We read a piece during the week about Harry Kane’s penalty success rate, a mentality driven by the knowledge of technique perfected: Kane takes 50 penalties a day as practice. He doesn’t try and trick the goalie, but trusts his technique.

Castlehaven were fooling around before training, one night a couple of weeks ago when Bernie Collins told them to practise some penalties.

There aren’t notes on what way a goalkeeper or player might go. Mark Collins went to the keeper’s right first and wasn’t sure what to do with his winning second — he went left and scored again.

These were proper penalties from a proper player. James McCarthy spoke, afterwards, about Collins and Ian Maguire going toe-to-toe at midfield and the Castlehaven player has been the constant driving force for that team for an age now.

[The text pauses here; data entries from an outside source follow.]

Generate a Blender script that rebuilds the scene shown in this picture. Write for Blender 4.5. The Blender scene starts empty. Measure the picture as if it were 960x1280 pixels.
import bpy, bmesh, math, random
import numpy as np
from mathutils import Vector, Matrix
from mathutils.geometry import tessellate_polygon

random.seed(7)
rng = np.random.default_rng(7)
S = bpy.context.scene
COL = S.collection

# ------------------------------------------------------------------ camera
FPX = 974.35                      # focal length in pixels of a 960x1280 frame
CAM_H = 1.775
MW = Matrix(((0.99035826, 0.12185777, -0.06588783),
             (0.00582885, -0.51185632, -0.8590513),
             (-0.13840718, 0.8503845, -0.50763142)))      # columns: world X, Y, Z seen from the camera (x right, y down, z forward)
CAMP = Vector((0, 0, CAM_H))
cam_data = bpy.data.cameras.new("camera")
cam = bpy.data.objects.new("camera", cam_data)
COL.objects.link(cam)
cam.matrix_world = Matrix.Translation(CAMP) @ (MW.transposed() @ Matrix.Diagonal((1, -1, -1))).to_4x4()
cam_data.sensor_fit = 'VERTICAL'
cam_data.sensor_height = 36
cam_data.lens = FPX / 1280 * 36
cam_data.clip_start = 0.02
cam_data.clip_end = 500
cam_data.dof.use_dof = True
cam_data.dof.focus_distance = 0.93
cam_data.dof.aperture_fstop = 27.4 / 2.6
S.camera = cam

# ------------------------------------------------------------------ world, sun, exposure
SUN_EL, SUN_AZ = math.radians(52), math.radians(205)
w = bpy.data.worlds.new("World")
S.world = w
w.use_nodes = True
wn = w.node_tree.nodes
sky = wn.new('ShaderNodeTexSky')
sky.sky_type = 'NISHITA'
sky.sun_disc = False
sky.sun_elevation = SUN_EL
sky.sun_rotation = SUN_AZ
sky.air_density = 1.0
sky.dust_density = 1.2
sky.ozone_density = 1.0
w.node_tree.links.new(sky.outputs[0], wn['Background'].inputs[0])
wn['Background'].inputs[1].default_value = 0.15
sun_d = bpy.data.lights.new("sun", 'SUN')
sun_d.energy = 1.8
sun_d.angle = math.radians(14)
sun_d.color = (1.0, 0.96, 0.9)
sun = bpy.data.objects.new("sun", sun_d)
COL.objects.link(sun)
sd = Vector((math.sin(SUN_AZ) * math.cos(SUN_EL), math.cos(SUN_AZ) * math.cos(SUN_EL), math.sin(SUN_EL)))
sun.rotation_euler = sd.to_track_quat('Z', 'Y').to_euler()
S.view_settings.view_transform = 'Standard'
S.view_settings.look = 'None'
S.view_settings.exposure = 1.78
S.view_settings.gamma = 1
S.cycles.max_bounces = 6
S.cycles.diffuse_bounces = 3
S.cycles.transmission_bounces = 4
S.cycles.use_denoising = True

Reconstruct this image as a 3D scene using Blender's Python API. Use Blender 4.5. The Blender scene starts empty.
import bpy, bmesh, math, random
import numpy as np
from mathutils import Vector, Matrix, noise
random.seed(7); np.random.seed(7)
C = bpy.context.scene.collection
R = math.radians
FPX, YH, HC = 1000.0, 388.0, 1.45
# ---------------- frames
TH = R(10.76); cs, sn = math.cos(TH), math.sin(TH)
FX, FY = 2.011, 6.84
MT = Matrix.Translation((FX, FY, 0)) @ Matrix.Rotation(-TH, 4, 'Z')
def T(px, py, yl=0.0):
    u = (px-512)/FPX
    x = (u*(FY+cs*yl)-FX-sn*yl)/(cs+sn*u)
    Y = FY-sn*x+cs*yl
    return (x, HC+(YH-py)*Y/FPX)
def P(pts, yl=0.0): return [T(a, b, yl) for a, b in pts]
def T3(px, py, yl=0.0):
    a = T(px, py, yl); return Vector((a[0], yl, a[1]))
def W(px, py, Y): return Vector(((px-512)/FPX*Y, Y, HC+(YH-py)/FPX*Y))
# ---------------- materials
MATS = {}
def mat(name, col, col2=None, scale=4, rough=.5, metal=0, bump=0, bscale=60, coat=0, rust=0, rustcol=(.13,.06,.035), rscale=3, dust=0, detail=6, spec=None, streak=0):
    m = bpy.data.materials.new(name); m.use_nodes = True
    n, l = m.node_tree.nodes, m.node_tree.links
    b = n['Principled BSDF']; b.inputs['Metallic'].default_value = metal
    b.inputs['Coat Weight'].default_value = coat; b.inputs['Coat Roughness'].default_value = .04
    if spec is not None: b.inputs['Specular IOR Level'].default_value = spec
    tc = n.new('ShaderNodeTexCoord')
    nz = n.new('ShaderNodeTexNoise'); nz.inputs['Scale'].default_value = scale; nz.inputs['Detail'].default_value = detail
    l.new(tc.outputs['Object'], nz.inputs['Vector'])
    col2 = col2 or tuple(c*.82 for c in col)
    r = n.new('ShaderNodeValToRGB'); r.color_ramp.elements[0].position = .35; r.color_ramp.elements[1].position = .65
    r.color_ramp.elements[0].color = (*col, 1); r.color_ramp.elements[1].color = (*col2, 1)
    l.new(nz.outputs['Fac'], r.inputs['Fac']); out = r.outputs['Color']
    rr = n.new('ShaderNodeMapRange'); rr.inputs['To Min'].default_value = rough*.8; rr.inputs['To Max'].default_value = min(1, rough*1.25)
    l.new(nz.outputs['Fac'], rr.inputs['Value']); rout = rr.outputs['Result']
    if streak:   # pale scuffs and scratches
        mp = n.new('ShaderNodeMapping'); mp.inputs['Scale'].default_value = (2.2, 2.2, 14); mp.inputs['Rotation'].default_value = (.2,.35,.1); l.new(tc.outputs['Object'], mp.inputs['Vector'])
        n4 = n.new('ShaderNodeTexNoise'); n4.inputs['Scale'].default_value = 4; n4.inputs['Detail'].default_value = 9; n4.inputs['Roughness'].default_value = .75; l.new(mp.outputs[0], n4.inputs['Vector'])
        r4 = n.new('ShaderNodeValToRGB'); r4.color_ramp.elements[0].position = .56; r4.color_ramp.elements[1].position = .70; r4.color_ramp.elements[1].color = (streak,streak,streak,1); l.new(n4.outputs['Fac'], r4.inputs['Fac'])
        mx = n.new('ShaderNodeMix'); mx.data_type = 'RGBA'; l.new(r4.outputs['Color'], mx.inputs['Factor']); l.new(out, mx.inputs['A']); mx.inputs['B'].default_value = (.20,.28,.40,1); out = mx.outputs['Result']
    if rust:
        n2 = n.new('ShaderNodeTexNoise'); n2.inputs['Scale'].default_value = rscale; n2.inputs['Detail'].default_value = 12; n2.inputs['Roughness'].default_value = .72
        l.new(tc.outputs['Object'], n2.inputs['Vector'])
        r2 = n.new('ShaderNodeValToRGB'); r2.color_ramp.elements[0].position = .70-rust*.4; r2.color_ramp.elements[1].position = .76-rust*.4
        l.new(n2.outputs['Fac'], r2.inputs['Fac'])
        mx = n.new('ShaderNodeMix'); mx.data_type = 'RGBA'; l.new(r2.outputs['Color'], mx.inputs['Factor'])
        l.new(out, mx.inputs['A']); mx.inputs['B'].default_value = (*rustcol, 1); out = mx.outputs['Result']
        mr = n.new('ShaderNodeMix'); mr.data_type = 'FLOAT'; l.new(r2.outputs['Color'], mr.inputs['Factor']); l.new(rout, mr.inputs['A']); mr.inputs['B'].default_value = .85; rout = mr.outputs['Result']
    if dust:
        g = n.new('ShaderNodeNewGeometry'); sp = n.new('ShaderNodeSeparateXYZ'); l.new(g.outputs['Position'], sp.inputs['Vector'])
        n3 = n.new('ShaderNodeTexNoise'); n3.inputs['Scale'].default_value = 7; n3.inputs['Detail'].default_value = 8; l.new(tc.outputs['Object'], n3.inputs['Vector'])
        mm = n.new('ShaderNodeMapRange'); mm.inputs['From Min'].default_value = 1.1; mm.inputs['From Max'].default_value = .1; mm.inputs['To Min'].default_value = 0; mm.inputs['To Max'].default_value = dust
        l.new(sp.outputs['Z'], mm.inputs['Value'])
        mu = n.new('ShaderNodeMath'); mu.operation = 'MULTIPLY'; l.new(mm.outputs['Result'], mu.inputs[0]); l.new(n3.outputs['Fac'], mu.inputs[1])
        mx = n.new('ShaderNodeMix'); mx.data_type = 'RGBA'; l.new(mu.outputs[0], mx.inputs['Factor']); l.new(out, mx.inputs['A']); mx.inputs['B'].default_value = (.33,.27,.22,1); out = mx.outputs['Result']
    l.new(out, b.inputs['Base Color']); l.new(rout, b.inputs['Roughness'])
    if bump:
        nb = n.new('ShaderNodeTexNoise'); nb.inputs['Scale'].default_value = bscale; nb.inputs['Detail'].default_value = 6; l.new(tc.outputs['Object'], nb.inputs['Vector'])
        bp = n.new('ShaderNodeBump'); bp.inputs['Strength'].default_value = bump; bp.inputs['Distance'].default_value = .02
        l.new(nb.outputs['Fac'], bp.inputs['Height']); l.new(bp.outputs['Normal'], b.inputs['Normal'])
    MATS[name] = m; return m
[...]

He kicked frees and has 2-15 from four games overall. He linked play. He won kick-outs in the air. He stood forward as the main penalty-taker when Brian Hurley was injured, because of that sense of responsibility.

Mark Collins of Castlehaven scores a late free to level late in extra time. Picture: Sam Barnes/Sportsfile
Mark Collins of Castlehaven scores a late free to level late in extra time. Picture: Sam Barnes/Sportsfile

It was the least surprising thing of a different night to see Mark Collins step forward and deliver and the penalty shoot-out winner even got trampled by team-mates, like in a World Cup semi-final.

A day later, it was all over. A massive high, followed by a gaping low, which seemed in keeping with a championship summer that’s had a lot of contradictions and conflicts anyway.

A template calendar sort of stumbled upon by crisis. A summer where a lot of people didn’t see a game live that reconnected with the clubs long-term.

If there was a tendency to question the value of running games earlier in the spring and question the off-field lapses of judgement, they brought an awful lot of interest and distraction and chances to play/watch/discuss for these months for a fierce amount of people.

It turned out that games of any sort were better than no games at all, by a long way.

That might have been more important than ever this year.